Чем интересен карантин, так это моделированием ситуации «голого выживания», редукцией жизни-как-жизнедеятельности к жизни-как-выживанию. Примитивный обман вируса формальными средствами защиты (маски, перчатки, антисептик — отчасти из бессознательной любви к триплетам), временным и дистанционно-количественным комбинированием человеческих единиц в ограниченном пространстве есть стратегия установки компромисса между «открытым» и «закрытым» выживанием.

Открытое, или редуцированное выживание абсолютно непристойно, оно по ту строну этики и морали, закрытое же — всячески старается скрыть эту непристойность. В такой перспективе, культура есть грандиозная работа по закрытию, камуфлированию, сублимированию и вытеснению неприглядной природы витализма. Пусть витализму как плоду брачных игр между магнетизмом, романтизмом и химией было со временем отказано в эпистемическом благородстве, отрицать некую энергетику среды, которая упорно продуцирует жизнь-как-выживание невозможно.

Так вот, смущённое прикрытие витальной наготы, призвано скрыть неприятную правду отсутствия мотива, или метамотив самовоспроизводства ради самовоспроизводства. Вирилио остроумно заметил, что табу на инцест питается отказом от порочного круга путешествия на месте, иначе, от голого воспроизводства выживания. Идеология карантина предлагает вернуть инцест, то есть — озабоченность выживания самим собой.

Изоляция, посредством различных техник приоткрывания тщательно закрываемого, десублимирует жизнь, вскрывая регрессивный по отношении к ней характер выживательности. Жизнь не просто приоткрывают, но размещают в стерильных, инкубационных условиях, стараются изъять из неё риск как случай возможного прекращения выживания (будь-то в форме биологической, или культурной смерти; в последнем случае речь идёт об отказе от прикрытия, от жизне-деяния).

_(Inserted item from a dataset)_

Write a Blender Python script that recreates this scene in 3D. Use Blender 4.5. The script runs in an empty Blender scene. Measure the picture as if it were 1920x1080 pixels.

Точнее, из экспроприированного историческим опытом биологического риска, облагороженного сознанием, прикрытого этически преображённым смелым поступком (крайнее проявление — «героическая смерть»), пытаются этот телос и этос изъять, свести к клиническому случаю. Отовсюду жизнь как сложная био-культурная структура подвергается картинно-карантинному насилию порнографического раз-облачения.

До тех пор, пока компромисс между открытым и закрытым выживанием не входит в клинч апории: выживание, выступая против жизни, в разоблачении, выступает против самого себя. В формулировке Негарестани — «последствия изоляции и отчуждения предполагают субверсию витализма самим актом выживания». Понижая ценность жизни до «пустого стремления спастись», карантин грозит не только самой жизни, но выживанию как таковому.

Грубо говоря, если жизнь как экстенсификация снимается интенсификацией выживания, то на кону стоит проблематичность жизне-выживания вообще. Подрезая жилы жизни, карантин (конечно же, в радикальной форме) вскрывает самопожирательную «голую» выживательность, или выживание без среды и средств: «оставшись без этой поддерживающей среды, в соответствии со своей виталистской интенцией, выживание истощает себя и становится выразительным утверждением невозможности проживать эту жизнь».

Впечатляющей иллюстрацией карантинного моделирования регрессирующего выживания предстаёт картина Карпентера «Нечто», 1982, где антарктическая группа исследователей сталкивается с инородной формой жизни, озабоченной именно этим «пустым стремлением спастись». Интересно, что эта форма, собственно, не имеет формы, некое неопределённое нечто, как метафора витальности, которая приобретает форму путём захвата и копирования клеток организма носителя.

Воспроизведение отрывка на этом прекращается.